• [Task directions]: Repeat exactly the lines from the start of the material below up to and including the "return y + yaw * (x - 120)" line.

• [Source excerpt]:
-.-.-

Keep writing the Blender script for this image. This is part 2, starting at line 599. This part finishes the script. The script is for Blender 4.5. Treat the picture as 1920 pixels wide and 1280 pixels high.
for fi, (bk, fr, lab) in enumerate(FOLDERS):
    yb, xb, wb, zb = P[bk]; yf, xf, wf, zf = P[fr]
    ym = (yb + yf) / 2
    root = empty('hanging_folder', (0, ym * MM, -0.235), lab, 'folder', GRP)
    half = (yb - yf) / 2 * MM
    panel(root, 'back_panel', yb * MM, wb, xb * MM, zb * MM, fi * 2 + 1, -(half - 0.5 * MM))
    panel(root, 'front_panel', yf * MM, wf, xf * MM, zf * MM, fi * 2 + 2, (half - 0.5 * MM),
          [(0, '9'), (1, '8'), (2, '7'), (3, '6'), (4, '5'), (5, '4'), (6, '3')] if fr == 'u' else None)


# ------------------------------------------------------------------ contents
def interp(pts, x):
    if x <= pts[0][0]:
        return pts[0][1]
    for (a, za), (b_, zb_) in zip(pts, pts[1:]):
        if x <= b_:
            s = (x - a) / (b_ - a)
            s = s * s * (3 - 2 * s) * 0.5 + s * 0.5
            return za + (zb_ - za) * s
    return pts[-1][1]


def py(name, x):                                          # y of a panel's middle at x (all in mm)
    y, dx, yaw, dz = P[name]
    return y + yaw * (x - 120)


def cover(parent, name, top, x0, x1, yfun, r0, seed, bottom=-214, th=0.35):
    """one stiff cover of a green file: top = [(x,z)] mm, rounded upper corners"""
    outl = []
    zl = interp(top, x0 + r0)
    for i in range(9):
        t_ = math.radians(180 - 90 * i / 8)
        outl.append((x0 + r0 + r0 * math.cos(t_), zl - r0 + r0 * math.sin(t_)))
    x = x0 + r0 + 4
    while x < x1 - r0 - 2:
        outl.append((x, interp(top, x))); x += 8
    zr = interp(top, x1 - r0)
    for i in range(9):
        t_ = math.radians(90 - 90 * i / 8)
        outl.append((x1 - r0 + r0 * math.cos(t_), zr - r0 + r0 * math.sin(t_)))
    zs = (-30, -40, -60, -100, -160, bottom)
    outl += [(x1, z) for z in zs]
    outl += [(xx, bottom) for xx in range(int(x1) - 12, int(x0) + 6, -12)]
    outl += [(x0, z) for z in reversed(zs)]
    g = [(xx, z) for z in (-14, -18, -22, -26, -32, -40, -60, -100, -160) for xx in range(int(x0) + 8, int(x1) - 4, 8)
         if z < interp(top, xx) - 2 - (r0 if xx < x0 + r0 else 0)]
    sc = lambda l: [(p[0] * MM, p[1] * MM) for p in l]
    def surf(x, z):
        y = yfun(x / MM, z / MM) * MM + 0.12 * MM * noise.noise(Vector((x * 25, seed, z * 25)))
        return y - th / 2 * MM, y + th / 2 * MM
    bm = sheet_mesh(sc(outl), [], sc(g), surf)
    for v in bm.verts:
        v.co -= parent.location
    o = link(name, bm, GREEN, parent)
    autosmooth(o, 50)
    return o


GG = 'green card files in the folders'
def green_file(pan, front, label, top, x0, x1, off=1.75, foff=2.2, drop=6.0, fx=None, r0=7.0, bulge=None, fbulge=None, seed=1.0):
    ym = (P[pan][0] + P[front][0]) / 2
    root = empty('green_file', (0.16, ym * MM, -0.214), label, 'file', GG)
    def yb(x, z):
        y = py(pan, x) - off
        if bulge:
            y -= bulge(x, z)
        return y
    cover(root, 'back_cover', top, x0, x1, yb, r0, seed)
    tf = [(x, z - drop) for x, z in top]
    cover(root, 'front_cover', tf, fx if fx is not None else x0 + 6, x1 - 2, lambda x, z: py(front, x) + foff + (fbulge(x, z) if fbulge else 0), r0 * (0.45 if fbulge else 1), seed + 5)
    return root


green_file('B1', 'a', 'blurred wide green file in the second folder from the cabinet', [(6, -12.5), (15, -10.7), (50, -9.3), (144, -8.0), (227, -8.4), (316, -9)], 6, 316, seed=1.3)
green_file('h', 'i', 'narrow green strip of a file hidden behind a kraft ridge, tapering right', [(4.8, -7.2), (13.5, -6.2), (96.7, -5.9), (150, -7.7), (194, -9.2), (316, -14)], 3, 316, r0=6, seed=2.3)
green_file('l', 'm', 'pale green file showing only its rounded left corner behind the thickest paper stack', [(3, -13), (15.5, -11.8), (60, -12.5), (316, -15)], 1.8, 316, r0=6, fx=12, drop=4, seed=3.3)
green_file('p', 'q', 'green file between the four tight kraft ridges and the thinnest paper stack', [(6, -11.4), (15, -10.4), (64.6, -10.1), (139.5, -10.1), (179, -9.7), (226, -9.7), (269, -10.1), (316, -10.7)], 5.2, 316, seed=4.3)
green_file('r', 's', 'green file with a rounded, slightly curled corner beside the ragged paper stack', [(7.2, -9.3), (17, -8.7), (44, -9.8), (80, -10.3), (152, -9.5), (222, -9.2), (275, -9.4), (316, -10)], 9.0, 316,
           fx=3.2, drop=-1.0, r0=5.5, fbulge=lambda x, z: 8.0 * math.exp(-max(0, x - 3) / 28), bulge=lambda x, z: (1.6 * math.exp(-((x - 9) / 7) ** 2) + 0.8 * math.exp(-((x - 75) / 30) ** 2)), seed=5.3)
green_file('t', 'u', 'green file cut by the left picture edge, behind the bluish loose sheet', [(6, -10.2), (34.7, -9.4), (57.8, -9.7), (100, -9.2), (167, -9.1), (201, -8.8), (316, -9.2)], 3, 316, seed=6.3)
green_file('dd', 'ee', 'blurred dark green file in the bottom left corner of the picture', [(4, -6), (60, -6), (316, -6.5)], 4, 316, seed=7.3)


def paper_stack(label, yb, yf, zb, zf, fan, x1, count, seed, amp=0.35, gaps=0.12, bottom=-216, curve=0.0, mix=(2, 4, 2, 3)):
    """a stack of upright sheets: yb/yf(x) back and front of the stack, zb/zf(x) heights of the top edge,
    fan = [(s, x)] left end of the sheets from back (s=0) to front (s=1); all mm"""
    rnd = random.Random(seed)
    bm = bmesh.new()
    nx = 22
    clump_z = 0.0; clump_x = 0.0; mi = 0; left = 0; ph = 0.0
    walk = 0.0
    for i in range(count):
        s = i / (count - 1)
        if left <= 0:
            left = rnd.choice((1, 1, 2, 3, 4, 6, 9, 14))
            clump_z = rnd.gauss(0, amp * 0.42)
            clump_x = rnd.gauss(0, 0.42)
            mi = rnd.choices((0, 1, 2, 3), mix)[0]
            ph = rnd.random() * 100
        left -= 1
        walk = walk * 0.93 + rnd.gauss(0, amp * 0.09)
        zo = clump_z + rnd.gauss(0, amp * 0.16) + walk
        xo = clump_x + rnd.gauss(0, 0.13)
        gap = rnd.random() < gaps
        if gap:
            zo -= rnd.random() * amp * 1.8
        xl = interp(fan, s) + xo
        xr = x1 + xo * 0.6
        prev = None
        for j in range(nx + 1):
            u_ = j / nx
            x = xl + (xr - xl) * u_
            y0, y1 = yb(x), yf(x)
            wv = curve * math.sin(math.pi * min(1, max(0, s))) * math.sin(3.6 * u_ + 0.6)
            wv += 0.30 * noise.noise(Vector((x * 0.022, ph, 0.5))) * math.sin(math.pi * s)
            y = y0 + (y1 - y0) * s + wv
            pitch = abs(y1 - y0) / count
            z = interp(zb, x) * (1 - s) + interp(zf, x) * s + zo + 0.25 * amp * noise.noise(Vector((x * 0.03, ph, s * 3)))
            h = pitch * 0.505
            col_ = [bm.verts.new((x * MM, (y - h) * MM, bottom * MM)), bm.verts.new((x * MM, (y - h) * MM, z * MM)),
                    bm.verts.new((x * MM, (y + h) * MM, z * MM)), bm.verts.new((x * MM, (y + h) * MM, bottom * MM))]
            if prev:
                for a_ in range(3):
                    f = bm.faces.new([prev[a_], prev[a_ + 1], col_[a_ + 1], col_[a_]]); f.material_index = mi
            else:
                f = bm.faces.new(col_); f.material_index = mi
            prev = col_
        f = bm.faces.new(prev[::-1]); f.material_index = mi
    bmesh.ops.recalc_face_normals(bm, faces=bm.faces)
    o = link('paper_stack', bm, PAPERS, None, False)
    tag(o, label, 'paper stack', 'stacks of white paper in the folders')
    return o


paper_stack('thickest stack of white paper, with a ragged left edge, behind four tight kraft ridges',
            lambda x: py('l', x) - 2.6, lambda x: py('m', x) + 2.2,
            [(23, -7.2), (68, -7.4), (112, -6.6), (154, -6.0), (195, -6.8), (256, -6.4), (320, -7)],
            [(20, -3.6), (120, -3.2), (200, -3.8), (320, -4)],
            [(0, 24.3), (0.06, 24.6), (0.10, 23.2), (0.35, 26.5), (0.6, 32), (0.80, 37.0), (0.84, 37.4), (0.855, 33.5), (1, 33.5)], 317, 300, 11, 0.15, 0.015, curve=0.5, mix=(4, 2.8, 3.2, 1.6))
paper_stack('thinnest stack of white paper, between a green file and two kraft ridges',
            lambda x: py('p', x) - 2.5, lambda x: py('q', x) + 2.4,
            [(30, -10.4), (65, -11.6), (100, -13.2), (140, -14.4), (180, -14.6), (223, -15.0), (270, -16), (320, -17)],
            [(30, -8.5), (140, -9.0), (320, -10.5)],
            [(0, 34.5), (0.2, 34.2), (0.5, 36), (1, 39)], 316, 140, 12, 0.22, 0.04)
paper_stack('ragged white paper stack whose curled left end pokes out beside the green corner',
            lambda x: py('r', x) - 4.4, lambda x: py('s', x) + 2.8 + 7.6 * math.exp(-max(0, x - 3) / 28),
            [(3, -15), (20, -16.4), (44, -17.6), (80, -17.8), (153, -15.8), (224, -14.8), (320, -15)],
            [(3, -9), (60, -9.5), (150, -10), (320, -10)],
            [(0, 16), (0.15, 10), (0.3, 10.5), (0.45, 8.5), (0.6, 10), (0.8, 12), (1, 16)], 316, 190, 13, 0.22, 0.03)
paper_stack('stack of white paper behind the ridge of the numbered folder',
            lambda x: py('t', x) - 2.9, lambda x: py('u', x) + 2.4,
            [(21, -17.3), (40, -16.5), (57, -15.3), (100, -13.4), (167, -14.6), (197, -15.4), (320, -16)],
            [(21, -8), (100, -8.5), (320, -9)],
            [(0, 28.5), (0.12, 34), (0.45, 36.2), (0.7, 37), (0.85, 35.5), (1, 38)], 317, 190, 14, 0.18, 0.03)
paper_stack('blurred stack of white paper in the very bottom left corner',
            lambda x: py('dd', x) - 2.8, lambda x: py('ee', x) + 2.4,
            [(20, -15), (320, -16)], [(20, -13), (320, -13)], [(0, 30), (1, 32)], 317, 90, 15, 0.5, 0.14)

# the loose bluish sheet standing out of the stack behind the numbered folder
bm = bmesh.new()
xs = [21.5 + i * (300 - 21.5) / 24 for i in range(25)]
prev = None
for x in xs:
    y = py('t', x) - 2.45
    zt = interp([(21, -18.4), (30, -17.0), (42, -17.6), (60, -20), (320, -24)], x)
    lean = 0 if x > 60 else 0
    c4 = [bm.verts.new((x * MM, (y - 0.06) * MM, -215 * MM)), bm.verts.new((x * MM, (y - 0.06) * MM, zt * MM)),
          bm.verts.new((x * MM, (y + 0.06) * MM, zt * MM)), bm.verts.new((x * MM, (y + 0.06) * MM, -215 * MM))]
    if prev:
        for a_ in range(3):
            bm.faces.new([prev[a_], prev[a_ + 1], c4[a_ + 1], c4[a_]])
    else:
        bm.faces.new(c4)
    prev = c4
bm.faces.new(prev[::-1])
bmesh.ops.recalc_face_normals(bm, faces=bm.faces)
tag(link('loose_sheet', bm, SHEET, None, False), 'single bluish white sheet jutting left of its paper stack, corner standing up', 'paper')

-.-.-

• [Answer to this exercise]:
Keep writing the Blender script for this image. This is part 2, starting at line 599. This part finishes the script. The script is for Blender 4.5. Treat the picture as 1920 pixels wide and 1280 pixels high.
for fi, (bk, fr, lab) in enumerate(FOLDERS):
    yb, xb, wb, zb = P[bk]; yf, xf, wf, zf = P[fr]
    ym = (yb + yf) / 2
    root = empty('hanging_folder', (0, ym * MM, -0.235), lab, 'folder', GRP)
    half = (yb - yf) / 2 * MM
    panel(root, 'back_panel', yb * MM, wb, xb * MM, zb * MM, fi * 2 + 1, -(half - 0.5 * MM))
    panel(root, 'front_panel', yf * MM, wf, xf * MM, zf * MM, fi * 2 + 2, (half - 0.5 * MM),
          [(0, '9'), (1, '8'), (2, '7'), (3, '6'), (4, '5'), (5, '4'), (6, '3')] if fr == 'u' else None)


# ------------------------------------------------------------------ contents
def interp(pts, x):
    if x <= pts[0][0]:
        return pts[0][1]
    for (a, za), (b_, zb_) in zip(pts, pts[1:]):
        if x <= b_:
            s = (x - a) / (b_ - a)
            s = s * s * (3 - 2 * s) * 0.5 + s * 0.5
            return za + (zb_ - za) * s
    return pts[-1][1]


def py(name, x):                                          # y of a panel's middle at x (all in mm)
    y, dx, yaw, dz = P[name]
    return y + yaw * (x - 120)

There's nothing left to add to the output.